Cyclists have a hard time on the road when it comes to visibility. One of the main elements that put people off cycling more regularly in cities is the risk of being hit by another vehicle, or even an opening car door, because other road users do not notice a cyclist approaching. The advent of vehicle automation seems to offer a solution to this problem, as sensors and artificial intelligence always have their “minds” focused on looking out for obstacles and hazards, but even when human error is taken out of the equation, there remain visibility problems regarding cyclists.

As bicycles are a lot smaller than cars, and come in a wide variety of colours, shapes and sizes, it is harder for technology to identify their presence compared to that of a car or a lorry. Technology developers working at George Mason University, in collaboration with robot taxi company Zoox, are working on an algorithm called Deep3DBox, which identifies the orientation of other vehicles on the road. At present, it can correctly identify whether a car is facing forwards or backwards 88% of the time, but for cyclists the figure is only 59%, which is not enough for the software to be reliable on the roads.

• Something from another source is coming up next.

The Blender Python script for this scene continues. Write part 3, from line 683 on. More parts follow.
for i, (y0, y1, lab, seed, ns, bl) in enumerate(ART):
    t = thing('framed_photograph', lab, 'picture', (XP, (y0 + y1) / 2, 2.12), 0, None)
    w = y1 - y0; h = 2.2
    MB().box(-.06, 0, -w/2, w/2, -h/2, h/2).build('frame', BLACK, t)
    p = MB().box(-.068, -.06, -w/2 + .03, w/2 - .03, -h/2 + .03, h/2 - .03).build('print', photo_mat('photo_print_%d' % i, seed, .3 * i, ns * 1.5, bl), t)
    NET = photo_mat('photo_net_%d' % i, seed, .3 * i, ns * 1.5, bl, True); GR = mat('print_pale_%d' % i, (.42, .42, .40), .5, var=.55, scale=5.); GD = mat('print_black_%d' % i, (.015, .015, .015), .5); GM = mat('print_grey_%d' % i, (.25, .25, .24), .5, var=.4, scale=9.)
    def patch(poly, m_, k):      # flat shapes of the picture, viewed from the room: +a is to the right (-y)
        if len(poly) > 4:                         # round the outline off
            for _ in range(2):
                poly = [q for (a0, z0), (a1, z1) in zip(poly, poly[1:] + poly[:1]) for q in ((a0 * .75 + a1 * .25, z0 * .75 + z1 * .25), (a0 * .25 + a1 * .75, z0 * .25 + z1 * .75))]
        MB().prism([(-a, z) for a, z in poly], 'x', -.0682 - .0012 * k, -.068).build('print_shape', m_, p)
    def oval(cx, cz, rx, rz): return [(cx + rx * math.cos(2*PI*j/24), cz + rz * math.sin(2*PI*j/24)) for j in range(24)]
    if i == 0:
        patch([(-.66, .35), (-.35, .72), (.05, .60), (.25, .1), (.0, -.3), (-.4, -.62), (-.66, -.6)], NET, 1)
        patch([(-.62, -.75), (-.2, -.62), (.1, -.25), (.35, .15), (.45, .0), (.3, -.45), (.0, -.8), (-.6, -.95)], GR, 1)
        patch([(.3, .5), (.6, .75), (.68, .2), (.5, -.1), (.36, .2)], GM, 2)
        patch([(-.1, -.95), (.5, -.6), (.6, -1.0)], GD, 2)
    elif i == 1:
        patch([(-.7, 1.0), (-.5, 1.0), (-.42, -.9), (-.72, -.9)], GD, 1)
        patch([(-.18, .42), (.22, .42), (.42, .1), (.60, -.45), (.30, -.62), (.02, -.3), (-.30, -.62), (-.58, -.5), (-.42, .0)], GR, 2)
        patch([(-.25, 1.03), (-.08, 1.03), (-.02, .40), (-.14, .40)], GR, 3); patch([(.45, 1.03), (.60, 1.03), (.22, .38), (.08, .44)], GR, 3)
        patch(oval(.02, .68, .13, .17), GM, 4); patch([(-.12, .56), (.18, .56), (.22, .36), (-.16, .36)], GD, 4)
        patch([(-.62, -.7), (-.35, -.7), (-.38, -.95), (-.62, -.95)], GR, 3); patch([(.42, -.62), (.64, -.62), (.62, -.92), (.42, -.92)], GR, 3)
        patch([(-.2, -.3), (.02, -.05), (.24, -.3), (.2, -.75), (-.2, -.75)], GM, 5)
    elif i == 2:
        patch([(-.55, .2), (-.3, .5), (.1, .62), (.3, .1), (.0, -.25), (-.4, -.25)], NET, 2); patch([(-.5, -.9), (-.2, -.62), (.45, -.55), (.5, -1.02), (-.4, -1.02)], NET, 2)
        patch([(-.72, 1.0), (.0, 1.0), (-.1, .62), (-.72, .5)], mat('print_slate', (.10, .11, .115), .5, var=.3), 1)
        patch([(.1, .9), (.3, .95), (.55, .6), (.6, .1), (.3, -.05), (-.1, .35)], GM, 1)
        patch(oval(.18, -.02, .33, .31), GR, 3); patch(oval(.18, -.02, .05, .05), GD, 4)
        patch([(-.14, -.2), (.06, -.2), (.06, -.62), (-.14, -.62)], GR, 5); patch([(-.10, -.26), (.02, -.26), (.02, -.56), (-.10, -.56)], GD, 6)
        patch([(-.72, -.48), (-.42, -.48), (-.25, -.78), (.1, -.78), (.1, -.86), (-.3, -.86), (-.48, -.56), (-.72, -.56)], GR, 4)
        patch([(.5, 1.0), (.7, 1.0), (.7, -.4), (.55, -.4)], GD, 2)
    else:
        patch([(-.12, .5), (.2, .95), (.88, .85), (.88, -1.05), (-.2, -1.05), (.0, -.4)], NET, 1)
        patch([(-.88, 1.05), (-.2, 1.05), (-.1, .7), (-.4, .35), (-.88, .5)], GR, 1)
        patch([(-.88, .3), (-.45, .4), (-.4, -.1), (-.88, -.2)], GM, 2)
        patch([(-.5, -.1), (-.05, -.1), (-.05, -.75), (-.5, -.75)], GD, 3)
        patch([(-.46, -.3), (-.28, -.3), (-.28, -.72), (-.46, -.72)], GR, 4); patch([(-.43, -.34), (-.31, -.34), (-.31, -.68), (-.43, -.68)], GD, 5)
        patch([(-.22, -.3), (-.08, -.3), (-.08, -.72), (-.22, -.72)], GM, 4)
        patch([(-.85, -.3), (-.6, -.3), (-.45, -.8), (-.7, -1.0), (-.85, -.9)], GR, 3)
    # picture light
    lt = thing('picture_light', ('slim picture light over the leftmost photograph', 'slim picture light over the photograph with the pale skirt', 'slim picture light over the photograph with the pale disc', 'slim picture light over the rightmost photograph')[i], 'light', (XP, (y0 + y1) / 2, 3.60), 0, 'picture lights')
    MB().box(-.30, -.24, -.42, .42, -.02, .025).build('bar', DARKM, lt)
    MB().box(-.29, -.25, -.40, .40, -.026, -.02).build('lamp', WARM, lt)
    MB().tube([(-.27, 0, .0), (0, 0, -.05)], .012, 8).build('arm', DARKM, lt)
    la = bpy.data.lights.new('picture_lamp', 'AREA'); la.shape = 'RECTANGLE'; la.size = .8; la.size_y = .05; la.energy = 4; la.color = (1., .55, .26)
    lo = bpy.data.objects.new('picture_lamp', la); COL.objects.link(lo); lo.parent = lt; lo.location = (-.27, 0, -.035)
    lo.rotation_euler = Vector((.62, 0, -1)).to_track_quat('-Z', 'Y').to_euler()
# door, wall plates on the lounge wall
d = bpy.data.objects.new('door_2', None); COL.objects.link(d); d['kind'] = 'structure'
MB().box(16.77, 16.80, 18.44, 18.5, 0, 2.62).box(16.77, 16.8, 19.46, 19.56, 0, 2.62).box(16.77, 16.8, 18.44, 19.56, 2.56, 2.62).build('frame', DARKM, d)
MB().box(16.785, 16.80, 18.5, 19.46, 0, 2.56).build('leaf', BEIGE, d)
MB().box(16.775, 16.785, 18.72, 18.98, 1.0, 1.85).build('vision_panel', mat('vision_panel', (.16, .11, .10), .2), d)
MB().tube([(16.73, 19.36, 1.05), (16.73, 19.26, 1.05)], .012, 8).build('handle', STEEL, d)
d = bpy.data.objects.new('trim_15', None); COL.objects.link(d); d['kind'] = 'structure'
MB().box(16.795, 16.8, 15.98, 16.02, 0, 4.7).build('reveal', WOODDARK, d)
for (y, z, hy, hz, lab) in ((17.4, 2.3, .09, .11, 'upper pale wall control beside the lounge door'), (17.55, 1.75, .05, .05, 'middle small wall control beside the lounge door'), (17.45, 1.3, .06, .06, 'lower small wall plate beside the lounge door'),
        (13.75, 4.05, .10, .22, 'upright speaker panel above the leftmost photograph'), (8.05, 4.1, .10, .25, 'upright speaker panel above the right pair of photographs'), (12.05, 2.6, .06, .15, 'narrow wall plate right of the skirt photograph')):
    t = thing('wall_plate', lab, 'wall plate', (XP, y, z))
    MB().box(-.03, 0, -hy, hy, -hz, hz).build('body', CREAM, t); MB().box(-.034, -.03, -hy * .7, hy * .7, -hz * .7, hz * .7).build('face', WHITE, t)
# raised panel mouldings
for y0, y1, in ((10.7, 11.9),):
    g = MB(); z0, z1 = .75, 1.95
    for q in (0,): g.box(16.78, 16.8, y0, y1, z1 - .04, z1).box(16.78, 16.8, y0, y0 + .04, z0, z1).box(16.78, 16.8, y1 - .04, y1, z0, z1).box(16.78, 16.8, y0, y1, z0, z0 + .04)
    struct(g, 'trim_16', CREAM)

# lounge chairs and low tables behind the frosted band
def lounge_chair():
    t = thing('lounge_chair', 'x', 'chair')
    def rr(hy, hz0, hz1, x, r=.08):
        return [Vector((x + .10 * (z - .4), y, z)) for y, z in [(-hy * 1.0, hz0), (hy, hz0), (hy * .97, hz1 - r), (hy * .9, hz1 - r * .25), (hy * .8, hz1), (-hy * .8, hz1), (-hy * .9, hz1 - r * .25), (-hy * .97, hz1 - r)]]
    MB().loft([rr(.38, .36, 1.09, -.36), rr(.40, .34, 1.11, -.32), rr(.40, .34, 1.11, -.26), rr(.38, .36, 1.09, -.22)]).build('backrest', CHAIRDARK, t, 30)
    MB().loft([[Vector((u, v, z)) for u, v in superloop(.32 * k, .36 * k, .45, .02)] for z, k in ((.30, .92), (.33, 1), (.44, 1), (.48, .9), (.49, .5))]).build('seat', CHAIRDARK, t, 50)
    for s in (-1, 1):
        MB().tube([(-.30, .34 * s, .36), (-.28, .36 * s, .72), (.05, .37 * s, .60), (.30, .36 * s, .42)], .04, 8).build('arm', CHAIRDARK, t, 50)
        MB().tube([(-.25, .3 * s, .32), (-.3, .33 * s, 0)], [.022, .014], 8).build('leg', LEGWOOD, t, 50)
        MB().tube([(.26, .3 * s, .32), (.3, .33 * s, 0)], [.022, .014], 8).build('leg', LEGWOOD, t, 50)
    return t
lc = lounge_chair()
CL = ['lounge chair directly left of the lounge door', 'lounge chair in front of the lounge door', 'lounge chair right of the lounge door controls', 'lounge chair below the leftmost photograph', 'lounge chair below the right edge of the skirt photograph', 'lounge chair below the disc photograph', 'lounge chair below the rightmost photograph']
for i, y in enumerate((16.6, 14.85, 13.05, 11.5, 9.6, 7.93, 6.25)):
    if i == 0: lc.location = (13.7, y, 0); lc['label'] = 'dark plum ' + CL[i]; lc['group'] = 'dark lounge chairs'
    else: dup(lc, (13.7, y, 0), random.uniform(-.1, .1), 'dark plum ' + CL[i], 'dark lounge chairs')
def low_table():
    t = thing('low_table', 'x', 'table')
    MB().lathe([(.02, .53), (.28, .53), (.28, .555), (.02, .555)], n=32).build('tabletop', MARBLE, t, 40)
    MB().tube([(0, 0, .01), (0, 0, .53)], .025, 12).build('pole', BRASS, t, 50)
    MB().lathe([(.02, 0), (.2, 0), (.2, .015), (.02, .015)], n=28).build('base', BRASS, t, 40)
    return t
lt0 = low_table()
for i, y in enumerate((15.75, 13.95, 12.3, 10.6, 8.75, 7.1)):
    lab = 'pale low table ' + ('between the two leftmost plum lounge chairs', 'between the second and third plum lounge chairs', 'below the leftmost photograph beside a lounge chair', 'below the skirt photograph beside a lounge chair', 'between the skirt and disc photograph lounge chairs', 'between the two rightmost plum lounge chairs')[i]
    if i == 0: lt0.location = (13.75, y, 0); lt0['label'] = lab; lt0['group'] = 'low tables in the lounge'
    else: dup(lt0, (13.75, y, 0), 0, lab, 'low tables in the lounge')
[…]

The ability of sensors to correctly orient a bicycle on the road will increase over time, due to the utilisation of large numbers of data being collected by apps such as Mobileye. Sensors may be able to correctly identify the orientation of bicycles, but there remains the problem of figuring out the path they are likely to take. This issue could be solved by road design that takes automated vehicles into account, and underlines the salience of city authorities in addressing the coexistence of automated and other vehicles on their roads, as with separated lanes for cycling, the importance of identifying bicycles and braking for them is reduced.

There is some way to go yet before automated vehicles are a regular part of most people’s lives, but it is time now for city authorities to have plans that will make the transition smoother and safer, as the way roads are designed today will have an impact that lasts for many years to come.